Em 2024, se realiza mais um ciclo de eleições municipais no Brasil. E dessa vez há um fato curioso na conjuntura internacional: este será um “super ano” eleitoral, com pelo menos 60 países indo às urnas para decidir os rumos das democracias ao redor do planeta. Nesse sentido, vale dizer que o cenário não é dos mais animadores: a conjuntura política internacional apresenta algumas vitórias, mas gera preocupação profunda dados os avanços da extrema direita na Europa e nos Estados Unidos – que historicamente têm grande influência sobre o contexto brasileiro.
Os resultados das eleições para o Parlamento Europeu, realizadas em junho de 2024, foram marcadas pela vitória de líderes nacionalistas, conservadores e linha-dura – ainda que grupos políticos de centro tenham sustentado seu poder de influência com um número significativo de cadeiras.

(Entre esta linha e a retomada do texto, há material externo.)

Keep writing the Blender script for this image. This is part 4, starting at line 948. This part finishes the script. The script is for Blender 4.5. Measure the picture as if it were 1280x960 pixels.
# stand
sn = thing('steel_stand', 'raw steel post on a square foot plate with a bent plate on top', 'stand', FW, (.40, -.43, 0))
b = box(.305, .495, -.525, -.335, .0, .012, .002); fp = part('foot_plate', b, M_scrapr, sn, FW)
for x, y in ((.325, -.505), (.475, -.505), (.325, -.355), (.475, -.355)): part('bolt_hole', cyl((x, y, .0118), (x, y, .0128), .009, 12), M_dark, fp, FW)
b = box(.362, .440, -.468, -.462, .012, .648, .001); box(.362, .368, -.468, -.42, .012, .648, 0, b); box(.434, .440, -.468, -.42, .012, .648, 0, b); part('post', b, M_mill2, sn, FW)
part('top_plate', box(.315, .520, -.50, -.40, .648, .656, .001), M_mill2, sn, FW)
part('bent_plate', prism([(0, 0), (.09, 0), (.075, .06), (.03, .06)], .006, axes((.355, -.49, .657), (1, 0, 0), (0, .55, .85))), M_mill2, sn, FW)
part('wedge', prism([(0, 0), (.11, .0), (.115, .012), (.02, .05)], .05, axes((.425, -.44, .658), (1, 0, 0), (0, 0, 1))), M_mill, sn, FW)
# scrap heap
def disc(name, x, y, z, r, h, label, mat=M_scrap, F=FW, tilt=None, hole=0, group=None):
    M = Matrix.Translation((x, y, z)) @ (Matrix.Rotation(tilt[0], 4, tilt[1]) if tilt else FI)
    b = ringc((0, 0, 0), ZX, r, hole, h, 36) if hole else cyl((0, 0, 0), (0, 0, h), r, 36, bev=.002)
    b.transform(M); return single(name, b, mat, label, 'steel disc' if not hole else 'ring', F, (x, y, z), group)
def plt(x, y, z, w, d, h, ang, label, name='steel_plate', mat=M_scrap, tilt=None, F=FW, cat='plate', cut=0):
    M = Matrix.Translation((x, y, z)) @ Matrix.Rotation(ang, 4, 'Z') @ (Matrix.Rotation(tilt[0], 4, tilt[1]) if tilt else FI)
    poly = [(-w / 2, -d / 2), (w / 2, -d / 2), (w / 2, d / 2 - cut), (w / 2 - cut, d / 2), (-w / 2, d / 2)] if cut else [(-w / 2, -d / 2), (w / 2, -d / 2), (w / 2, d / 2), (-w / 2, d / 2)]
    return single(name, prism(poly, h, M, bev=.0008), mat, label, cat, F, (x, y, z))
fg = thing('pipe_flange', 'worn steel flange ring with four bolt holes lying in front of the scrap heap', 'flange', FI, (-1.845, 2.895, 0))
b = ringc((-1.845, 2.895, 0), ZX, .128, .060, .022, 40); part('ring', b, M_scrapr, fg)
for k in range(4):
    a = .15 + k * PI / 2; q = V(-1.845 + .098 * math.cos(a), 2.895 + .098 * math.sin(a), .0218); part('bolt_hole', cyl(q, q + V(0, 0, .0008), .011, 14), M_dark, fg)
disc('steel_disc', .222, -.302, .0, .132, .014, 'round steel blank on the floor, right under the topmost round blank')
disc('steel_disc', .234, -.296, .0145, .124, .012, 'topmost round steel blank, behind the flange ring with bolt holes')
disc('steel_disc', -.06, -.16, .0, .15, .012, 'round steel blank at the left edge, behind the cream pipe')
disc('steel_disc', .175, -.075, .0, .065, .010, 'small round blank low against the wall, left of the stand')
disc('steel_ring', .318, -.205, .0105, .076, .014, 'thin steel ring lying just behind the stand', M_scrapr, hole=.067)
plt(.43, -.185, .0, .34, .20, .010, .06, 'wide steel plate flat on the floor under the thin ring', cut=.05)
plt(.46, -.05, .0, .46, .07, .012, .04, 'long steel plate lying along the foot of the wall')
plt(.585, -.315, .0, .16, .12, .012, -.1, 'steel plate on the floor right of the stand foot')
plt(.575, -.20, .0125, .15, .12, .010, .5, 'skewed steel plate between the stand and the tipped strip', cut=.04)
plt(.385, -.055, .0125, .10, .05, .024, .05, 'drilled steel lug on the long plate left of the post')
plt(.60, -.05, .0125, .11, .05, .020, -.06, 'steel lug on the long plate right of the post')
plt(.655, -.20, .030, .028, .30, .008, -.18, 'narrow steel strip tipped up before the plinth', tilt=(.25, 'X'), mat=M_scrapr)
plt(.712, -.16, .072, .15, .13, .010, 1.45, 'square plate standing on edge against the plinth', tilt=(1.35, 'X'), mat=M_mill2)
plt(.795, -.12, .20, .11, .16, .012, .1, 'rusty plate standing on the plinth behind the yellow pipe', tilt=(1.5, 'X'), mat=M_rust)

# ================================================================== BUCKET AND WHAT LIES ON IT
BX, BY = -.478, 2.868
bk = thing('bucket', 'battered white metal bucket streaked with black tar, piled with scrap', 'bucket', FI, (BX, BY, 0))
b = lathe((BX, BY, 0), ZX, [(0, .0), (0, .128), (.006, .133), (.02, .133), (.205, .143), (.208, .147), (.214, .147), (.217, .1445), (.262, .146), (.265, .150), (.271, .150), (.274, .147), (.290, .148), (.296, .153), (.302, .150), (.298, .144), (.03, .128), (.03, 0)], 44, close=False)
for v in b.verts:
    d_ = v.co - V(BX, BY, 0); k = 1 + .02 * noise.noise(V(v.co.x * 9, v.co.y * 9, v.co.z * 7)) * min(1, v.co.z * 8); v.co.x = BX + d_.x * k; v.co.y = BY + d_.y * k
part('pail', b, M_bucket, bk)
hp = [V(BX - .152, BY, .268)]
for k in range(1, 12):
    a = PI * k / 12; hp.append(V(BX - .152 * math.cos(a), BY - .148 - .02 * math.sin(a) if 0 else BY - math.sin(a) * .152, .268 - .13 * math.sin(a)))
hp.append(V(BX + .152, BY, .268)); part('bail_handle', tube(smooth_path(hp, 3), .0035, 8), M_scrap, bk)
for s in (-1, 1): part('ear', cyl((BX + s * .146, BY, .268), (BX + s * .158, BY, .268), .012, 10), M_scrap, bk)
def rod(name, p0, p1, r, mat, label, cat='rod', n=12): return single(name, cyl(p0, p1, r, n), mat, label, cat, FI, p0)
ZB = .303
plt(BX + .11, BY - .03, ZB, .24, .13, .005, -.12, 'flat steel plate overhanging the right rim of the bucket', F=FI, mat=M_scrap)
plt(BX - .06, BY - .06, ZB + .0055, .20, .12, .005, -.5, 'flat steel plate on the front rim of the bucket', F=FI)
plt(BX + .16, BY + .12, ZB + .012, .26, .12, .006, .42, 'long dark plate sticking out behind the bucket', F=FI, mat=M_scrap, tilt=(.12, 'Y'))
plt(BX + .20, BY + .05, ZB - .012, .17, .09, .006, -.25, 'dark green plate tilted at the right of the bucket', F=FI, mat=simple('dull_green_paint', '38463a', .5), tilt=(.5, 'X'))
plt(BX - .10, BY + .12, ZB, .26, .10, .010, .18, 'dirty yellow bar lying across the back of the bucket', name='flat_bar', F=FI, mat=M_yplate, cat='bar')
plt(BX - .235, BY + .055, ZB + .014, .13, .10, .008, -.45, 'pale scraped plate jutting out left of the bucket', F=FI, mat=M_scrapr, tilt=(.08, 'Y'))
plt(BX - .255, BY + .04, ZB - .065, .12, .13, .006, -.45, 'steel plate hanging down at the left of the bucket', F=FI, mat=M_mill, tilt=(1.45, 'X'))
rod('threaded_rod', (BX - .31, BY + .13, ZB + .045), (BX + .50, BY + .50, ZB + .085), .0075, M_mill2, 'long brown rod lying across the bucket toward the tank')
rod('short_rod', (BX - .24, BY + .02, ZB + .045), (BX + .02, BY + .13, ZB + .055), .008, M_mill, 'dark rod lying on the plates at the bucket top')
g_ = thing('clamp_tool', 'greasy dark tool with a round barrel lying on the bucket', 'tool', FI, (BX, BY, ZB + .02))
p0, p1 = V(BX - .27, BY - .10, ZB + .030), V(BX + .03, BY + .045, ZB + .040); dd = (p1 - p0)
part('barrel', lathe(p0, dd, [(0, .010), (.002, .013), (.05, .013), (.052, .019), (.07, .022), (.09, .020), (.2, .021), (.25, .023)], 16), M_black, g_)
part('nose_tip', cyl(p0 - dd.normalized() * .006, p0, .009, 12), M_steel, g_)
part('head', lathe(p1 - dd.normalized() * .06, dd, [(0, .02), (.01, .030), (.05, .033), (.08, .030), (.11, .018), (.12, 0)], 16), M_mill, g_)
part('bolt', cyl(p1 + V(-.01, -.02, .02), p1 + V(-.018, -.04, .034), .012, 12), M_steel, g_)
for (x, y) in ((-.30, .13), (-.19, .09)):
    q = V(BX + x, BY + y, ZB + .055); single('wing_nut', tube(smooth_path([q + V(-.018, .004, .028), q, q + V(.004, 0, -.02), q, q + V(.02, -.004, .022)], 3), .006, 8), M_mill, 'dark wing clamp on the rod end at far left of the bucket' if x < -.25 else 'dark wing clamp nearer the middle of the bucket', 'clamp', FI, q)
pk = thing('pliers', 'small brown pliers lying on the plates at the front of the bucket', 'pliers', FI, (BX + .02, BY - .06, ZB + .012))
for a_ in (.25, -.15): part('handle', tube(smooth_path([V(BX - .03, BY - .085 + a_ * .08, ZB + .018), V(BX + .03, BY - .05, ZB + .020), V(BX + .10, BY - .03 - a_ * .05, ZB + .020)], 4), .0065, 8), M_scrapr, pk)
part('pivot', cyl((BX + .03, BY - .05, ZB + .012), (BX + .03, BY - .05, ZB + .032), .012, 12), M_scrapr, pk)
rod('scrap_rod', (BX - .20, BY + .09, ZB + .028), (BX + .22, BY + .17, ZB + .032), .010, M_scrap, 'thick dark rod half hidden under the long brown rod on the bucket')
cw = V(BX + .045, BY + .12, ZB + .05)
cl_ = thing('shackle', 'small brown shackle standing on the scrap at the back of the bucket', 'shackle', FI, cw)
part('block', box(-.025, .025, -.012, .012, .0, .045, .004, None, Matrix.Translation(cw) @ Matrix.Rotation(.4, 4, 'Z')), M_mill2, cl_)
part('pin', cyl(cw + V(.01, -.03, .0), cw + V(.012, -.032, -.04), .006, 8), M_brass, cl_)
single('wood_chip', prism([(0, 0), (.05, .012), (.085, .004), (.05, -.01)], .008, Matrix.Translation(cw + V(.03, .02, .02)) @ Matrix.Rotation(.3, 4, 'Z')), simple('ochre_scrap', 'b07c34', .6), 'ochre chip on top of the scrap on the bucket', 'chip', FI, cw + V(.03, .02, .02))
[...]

Mesmo com um resultado aquém do esperado, a extrema direita consolidou seu avanço e marcou posição nesse espaço.
Na França, a ascensão do grupo ultranacionalista francês Reagrupamento Nacional (RN), de Marine Le Pen, demonstra fragilidades do campo progressista em fazer frente à popularidade de agendas anti-imigratórias, xenófobas e populistas.
A partir da mobilização das juventudes, as eleições à Assembleia Nacional do país deram vitória à esquerda, fechando o caminho para que a extrema direita no parlamento pudesse apontar o novo primeiro-ministro do país – mas não foram capazes de minar seu poder, cada vez mais crescente entre mulheres e junto a populações vulnerabilizadas socioeconomicamente.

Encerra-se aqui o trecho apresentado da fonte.